| Required work |
Without the pictures, print the lines running from the beginning of the material to the line containing "1113), 'umpire_panel', None, True)", both ends included.

------------------------------

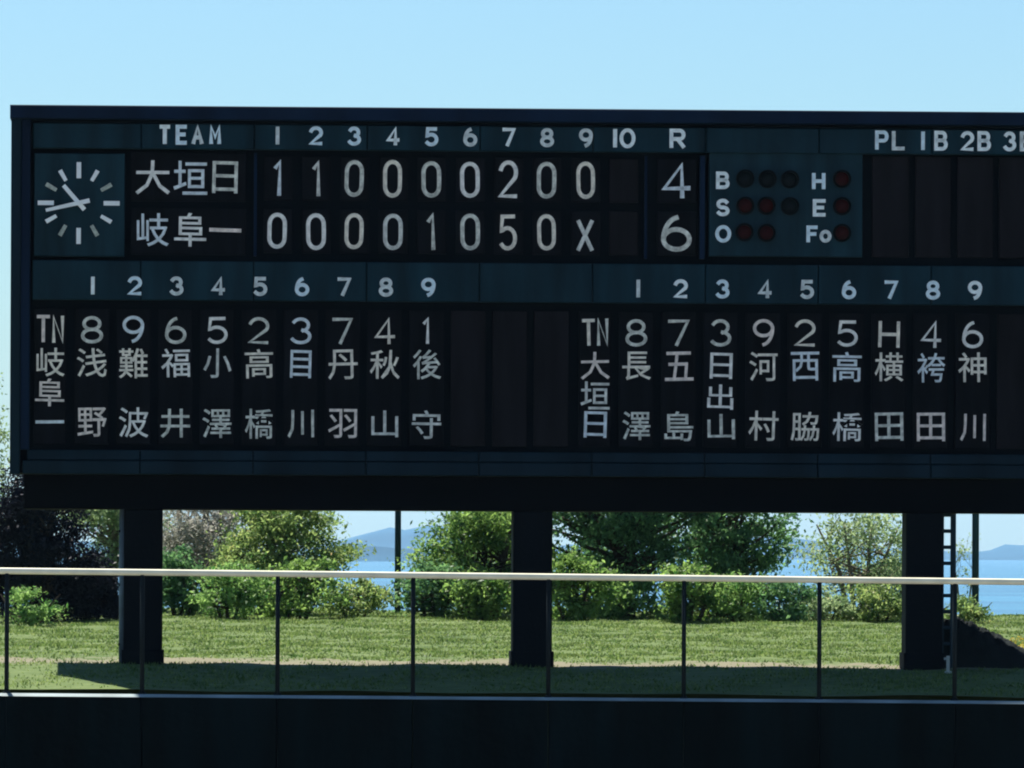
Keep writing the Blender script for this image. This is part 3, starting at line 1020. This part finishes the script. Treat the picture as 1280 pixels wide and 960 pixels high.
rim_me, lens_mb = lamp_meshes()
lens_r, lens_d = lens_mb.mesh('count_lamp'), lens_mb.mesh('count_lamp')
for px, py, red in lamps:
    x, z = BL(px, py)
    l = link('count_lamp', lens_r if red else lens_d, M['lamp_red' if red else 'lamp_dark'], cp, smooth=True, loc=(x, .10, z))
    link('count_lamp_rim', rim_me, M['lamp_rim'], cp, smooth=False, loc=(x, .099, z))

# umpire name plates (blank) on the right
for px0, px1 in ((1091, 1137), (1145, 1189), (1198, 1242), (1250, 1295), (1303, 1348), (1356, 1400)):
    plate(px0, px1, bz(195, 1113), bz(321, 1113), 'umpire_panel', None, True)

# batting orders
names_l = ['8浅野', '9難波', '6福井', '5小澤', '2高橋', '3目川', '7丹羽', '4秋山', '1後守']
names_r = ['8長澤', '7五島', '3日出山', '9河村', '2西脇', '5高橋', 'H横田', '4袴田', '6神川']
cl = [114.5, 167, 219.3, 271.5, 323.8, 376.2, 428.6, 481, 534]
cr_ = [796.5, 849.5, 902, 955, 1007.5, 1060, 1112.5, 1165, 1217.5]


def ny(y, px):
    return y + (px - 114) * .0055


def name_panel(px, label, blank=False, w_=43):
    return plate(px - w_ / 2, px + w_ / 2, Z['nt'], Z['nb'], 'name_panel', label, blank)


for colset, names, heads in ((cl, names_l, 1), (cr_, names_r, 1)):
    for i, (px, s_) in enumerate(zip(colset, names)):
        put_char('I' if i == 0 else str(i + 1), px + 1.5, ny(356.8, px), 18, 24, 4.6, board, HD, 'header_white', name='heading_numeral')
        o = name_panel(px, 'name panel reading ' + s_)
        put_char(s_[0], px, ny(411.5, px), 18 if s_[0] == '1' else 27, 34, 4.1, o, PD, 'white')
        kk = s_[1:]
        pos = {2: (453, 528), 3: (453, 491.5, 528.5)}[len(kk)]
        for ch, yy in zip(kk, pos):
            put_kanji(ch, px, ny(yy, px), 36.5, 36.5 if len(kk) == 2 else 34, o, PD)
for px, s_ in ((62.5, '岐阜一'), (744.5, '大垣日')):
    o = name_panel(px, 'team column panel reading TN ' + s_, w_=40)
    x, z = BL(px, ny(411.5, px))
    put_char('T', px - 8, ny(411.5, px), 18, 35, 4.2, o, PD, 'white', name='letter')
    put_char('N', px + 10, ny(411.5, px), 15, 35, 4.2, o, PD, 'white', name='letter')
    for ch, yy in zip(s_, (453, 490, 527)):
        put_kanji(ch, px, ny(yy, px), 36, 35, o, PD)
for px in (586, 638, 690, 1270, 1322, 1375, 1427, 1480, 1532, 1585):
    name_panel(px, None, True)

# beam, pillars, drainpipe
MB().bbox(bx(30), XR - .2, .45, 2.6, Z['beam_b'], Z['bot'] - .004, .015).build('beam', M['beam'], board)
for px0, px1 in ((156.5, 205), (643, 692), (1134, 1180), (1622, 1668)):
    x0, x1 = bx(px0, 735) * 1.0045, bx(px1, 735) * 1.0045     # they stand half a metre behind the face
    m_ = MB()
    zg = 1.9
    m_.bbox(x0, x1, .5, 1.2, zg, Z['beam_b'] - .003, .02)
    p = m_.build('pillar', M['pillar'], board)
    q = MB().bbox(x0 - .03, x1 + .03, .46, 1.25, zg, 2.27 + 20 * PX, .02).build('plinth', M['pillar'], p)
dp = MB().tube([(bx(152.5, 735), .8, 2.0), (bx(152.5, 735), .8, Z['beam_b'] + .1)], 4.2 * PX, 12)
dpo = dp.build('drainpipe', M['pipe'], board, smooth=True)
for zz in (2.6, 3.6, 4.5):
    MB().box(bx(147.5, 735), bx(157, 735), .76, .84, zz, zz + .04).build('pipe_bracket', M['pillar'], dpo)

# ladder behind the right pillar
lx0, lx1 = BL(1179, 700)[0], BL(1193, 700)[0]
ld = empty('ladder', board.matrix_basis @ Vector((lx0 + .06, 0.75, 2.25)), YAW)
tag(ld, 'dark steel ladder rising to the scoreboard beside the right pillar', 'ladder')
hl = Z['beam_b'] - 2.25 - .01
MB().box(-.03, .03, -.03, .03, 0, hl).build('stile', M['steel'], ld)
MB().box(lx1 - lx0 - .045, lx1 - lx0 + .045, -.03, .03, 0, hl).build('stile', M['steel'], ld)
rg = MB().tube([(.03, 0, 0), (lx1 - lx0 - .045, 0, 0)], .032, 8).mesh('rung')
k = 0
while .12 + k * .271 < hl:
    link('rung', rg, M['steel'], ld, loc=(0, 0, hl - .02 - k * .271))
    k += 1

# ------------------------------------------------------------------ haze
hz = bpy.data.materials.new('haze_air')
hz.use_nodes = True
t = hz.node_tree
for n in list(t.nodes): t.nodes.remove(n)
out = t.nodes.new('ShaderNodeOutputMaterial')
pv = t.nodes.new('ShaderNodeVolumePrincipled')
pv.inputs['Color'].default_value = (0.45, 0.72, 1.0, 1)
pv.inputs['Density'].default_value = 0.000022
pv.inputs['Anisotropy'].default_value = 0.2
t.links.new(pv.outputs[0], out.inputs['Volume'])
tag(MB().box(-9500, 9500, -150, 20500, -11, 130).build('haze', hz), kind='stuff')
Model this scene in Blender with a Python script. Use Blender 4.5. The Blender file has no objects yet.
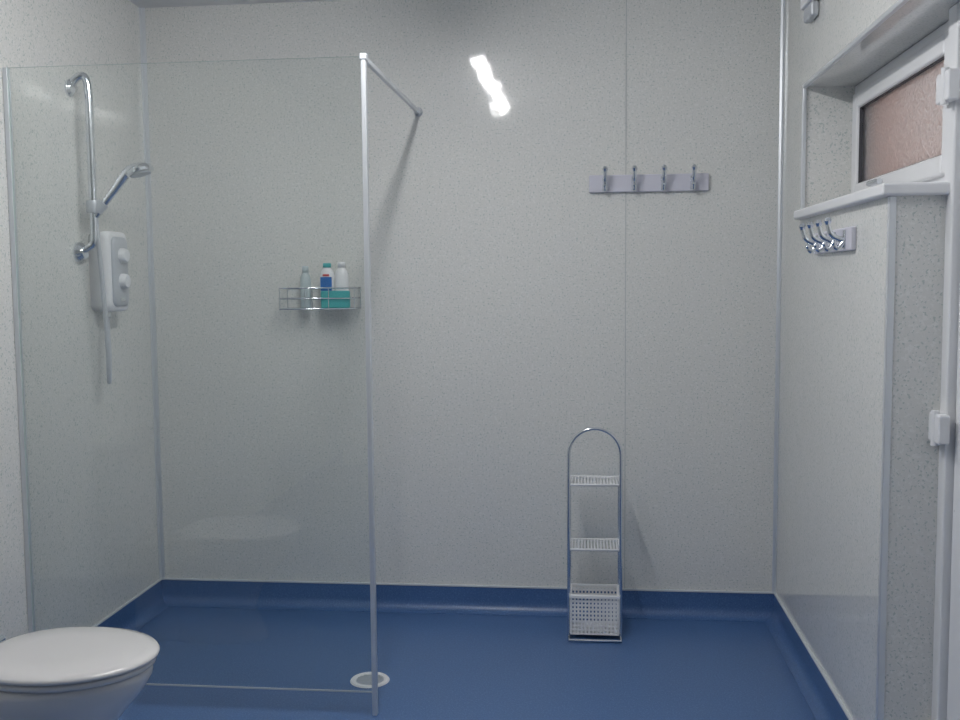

------------------------------

| Full response |
Keep writing the Blender script for this image. This is part 3, starting at line 1020. This part finishes the script. Treat the picture as 1280 pixels wide and 960 pixels high.
rim_me, lens_mb = lamp_meshes()
lens_r, lens_d = lens_mb.mesh('count_lamp'), lens_mb.mesh('count_lamp')
for px, py, red in lamps:
    x, z = BL(px, py)
    l = link('count_lamp', lens_r if red else lens_d, M['lamp_red' if red else 'lamp_dark'], cp, smooth=True, loc=(x, .10, z))
    link('count_lamp_rim', rim_me, M['lamp_rim'], cp, smooth=False, loc=(x, .099, z))

# umpire name plates (blank) on the right
for px0, px1 in ((1091, 1137), (1145, 1189), (1198, 1242), (1250, 1295), (1303, 1348), (1356, 1400)):
    plate(px0, px1, bz(195, 1113), bz(321, 1113), 'umpire_panel', None, True)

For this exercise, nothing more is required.